Modern language models do not follow rules in the traditional sense. They operate over high-dimensional spaces in which behaviour emerges as trajectories through structured representations of meaning. In such systems, outcomes are not produced by explicit instruction alone, but by the shape of the space those instructions inhabit.
This shifts the point of intervention. Rather than specifying behaviour directly, it becomes possible to influence how behaviour is generated by shaping the structure of the space itself.
If an operator is understood as a structure that constrains transformation, then embedding such structures into a system does not require modification of its underlying architecture. It requires introducing stable patterns into the context it operates within. In this framing, Gungnir corresponds to directional consistency in how outputs are formed, Draupnir to how structure propagates across iterative reasoning, and Mímir’s Well to the possibility that the space in which these processes occur is not uniform.
In this sense, the operators are not instructions. They are constraints on how transformation occurs.

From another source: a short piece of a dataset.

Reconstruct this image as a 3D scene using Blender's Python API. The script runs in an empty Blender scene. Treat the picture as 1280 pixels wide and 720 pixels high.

Language models are trained on large corpora of human-generated text, and as a result they already contain representations of recurring symbolic patterns, including those preserved in myth. This makes symbolic forms a viable interface. Rather than introducing entirely new constraints, it may be possible to activate existing ones—structures that are already embedded within the model’s representation space.
This does not resolve the problem of alignment, and it is not presented as such. It suggests a different approach to representation. If behaviour in these systems is sensitive to structure, then alignment is not only a question of what is specified, but of how that specification is encoded.
The work here proposes that long-lived symbolic structures, once extracted and expressed clearly, may provide one way of doing that.
The operators do not define what a system should do. They express how it can change.